Like the best musical conspiracy theories (eg. musical mind control, the plot to foil the Rolling Stones, 90s record execs using gangsta rap to fill prisons), there’s not exactly hard evidence to Shields’ claims, nor does he really offer a reason for why the Government would be pushing the foppish charms of Pulp, Suede, Elastica, or The Charlatans onto the greater populace, but the frontman suggests that it was for the purpose of promoting patriotism. Shields “reacted angrily to a mention of the Cool Britannia phenomenon,” according to the paper.
Shields claims that two of Britpop’s biggest bands – Blur and Oasis – were in the pockets of the then-Tony Blair premiership, noting that Noel Gallagher and Damon Albarn were vocal supporters of the Labour government, while regularly making visits to 10 Downing Street, both signs that they were helping blind the youth with the Union Jack’s inherent zeitgeist appeal (…or something). Whereas Shields would only have popped into the PM’s place “on [the] condition we could play a song.”
Further adding fuel to Shields’ conspiracy theory is how chummy both Gallagher and Albarn have gotten lately; despite the pair’s seemingly endless blood feud through the mid-90s, the two frontmen have now supposedly not only kiss and made up, but are looking at working on music together. Could their entire rivalry have been fabricated by Tony Blair in order to sell records and promote the ‘cool’ Labour-led Britannia?
There may be a less sinister reason behind Shields’ theory, maybe his mind’s a little scrambled – by his own admission; telling The Guardian of his heady days touring with Primal Scream (from 1999 to 2006) was a bit fuzzy.

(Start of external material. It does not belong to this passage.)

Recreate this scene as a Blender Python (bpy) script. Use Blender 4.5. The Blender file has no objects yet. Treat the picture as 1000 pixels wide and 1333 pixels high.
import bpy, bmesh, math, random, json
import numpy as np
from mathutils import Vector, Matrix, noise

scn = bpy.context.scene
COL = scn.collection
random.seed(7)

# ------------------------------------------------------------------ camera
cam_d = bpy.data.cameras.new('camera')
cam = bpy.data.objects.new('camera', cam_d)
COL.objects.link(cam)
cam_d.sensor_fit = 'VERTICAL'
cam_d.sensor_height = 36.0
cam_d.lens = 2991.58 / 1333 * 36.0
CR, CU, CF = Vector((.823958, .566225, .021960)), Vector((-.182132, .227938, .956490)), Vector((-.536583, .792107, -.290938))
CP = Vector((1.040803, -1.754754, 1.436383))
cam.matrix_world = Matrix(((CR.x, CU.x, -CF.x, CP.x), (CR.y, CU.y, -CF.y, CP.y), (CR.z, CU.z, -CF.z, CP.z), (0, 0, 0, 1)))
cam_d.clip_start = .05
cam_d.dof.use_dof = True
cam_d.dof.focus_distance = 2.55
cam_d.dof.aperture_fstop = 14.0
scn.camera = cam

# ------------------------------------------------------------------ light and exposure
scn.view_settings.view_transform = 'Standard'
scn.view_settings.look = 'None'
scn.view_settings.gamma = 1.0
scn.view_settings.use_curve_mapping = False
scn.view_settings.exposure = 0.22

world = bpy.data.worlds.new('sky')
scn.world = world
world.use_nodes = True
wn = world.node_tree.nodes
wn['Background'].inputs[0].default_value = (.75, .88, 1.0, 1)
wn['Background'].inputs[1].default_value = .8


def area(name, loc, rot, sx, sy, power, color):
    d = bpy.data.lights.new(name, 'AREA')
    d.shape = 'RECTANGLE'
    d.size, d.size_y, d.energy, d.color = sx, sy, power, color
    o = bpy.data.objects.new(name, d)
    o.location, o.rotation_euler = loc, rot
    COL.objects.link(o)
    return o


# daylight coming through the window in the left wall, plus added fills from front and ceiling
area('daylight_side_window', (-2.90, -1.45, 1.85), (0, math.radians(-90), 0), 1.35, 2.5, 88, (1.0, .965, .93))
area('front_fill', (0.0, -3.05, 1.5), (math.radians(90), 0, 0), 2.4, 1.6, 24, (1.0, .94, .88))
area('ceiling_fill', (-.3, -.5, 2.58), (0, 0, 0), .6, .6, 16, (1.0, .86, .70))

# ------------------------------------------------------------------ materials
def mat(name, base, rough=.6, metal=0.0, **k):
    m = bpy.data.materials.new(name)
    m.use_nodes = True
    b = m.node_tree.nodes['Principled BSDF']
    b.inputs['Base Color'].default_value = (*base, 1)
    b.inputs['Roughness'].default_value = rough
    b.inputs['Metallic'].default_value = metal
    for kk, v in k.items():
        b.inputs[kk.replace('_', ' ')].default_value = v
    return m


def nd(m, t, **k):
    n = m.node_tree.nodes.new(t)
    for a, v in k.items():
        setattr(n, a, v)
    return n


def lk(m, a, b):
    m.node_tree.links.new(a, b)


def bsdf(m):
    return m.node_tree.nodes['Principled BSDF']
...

“I was terrible in my 30s,” he said. “I did some silly, crazy things. That’s when I really went for it in every respect. Taking drugs recreationally – lots of them. So it’s all very hazy and jumbled up. I can remember the beginning and the last few gigs with Primal Scream but everything else is interchangeable.”
The Britpop conspiracy theory follows shortly after Shields claimed that My Bloody Valentine were “banned’ from consideration for this year’s Mercury Prize Album of the Year award because their album m b v – their long awaited follow-up to 1991′s Loveless – was independently distributed.
“We’re banned by them, and do you know why? Because we’re not on Amazon or iTunes. That’s one of the qualifying criteria. You have to have major distribution or be on iTunes or Amazon,” said Shields of the snub. “We released our record, m b v, independently… It’s interesting to learn that to be as independent as we are is… virtually illegal,” he said. “It’s not a real record. Our album’s not a real album because it’s independent. The corporate-ness has got to such a point where we’ve essentially been told that we don’t exist. So, technically, that album doesn’t exist. OK? It’s not allowed to exist according to the Mercury prize.”